Il picolit, infatti, è un vitigno a bacca bianca autoctono del Friuli caduto in disgrazia dopo aver viaggiato tra il 1700 e il 1800 tra le corti dei reali di tutta Europa grazie al successo che riscosse. Poi il lungo declino, dovuto alla fillossera e alle rese non in grado di accontentare la richiesta sempre maggiore.

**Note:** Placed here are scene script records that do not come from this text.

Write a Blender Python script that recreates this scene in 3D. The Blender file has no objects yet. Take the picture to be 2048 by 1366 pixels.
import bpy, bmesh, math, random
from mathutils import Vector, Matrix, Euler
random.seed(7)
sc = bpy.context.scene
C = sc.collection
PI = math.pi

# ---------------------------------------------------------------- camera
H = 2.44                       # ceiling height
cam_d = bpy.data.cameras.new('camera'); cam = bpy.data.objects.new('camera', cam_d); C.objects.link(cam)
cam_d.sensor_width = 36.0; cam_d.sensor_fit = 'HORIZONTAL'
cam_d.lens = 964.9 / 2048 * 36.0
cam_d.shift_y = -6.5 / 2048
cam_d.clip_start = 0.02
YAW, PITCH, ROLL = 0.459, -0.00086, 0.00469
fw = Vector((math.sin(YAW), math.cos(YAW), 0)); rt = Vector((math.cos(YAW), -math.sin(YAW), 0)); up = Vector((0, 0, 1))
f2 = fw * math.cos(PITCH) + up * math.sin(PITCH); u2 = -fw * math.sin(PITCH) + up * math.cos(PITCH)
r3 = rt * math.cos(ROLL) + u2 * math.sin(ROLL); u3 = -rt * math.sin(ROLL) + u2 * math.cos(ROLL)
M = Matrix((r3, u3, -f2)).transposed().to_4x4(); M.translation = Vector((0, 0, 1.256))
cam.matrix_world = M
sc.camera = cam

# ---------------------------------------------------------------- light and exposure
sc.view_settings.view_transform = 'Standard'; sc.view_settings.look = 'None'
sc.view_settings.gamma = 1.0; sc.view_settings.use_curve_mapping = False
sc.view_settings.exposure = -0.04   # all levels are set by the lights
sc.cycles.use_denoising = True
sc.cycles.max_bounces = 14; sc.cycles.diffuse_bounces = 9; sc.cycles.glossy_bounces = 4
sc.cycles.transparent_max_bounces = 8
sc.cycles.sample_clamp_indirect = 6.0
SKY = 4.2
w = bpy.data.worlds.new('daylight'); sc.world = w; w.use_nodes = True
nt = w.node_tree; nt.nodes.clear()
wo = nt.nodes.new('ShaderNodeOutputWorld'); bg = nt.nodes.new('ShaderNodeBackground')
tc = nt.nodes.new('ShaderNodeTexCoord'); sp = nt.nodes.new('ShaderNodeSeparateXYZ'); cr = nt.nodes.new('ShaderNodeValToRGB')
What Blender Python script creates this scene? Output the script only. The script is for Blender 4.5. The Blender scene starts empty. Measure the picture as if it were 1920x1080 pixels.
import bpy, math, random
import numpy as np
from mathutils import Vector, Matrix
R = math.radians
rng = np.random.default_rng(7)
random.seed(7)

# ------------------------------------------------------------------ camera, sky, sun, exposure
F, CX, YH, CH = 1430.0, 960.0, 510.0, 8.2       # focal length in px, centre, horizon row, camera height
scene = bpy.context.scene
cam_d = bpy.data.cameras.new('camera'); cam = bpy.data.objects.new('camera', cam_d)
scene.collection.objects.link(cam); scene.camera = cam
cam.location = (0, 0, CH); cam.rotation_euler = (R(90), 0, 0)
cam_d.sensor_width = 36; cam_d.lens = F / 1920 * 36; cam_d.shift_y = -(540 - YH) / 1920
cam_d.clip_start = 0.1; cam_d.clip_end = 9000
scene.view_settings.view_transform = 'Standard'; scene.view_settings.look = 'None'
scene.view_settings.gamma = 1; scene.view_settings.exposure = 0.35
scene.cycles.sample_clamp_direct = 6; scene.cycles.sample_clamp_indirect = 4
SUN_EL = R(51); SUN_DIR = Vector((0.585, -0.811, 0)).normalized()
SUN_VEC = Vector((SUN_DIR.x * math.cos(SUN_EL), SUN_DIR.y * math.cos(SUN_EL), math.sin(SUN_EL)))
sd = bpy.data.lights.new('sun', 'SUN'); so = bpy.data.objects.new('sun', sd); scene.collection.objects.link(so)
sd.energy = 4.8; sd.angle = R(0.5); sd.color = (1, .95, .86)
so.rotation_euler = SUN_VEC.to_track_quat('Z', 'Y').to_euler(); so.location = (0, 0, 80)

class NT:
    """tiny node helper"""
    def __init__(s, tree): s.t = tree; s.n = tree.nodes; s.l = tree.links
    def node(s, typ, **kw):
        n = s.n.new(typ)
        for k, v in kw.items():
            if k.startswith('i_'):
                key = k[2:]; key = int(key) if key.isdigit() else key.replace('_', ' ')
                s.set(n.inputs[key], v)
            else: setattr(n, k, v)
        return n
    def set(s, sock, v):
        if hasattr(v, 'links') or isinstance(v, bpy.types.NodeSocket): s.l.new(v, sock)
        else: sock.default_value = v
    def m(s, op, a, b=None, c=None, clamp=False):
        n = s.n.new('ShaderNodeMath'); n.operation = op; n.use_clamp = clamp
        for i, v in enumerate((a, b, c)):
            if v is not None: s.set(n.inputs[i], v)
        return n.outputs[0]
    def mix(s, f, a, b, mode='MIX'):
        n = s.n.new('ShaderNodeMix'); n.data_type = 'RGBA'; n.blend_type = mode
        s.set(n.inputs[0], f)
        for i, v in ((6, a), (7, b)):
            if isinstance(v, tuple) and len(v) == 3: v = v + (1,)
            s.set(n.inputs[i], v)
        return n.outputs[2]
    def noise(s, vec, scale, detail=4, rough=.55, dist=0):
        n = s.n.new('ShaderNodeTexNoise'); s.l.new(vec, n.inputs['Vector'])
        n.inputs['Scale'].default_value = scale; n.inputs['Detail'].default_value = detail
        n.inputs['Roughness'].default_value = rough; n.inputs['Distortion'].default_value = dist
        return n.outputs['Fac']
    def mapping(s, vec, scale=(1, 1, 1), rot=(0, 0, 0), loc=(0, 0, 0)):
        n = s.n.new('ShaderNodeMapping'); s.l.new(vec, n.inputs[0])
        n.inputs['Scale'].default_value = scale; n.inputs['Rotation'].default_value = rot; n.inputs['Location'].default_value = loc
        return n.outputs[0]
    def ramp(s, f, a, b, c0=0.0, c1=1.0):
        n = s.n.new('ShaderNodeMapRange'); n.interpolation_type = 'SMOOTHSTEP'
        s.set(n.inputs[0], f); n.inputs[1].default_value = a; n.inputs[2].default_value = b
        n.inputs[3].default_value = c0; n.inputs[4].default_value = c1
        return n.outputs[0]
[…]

Per queste varietà autoctone semi-dimenticate c’è sempre un comune denominatore: sono piante capricciose. Le scarse rese e la difficoltà nella coltivazione hanno convinto i produttori a abbandonarle ed espiantarle in favore di vitigni con rese più costanti, mettendo a repentaglio la sopravvivenza di questi vitigni. Il picolit non è da meno, il nome già allude alla piccola dimensione dei grappoli e alla scarsità di acini presenti su di esso. Infatti il fenomeno dell’acinellatura, l’aborto spontaneo dei frutti, è frequente e responsabile di queste scarse e incostanti rese. Ampiamente ripagato però dalla qualità dei frutti, acini che a maturità regalano perle giallo-dorate caratterizzate da una dolcezza unica e aromi elegantissimi. Un vitigno incostante che quando è clemente regala meravigliosi vini da meditazione che portano al loro interno struttura elegantissima e delicata.
La forza dei lieviti di queste uve ha spinto la fermentazione, di un vino che voleva essere dolce, ad esaurire quasi completamente gli zuccheri arrivando ad un residuo di 4/5 grammi. Ma il risultato ancora più straordinario è che un picolit quasi secco trova nella maturità delle uve e nella componente glicerica una morbidezza degna di un grande passito. Infatti la pazienza nell’aspettare la lunga maturazione delle uve è ripagata dalla solarità e dalla dolcezza che essa sa regalare. Capriccioso ma quando si concede lo fa con una grazia senza uguali.
Ormai in bottiglia da oltre un anno, Fabio e la squadra di Frus hanno deciso che a novembre il vino sarà pronto per fare il suo debutto. E quando Marina, pochi giorni dopo, ci ha chiamato per dirci che non avremmo potuto chiamarlo picolit, forse perché un po’ ce l’aspettavamo, sinceramente non abbiamo neanche voluto sapere perché. Avevamo già una soluzione: prendere esempio da chi ci ha preceduto, come Stanko Radikon con il suo Jakot, come Stefano Bellotti con il suo Ivag. E così è nato Tilocip. In un mondo che va alla rovescia, tanto vale fare le cose al contario.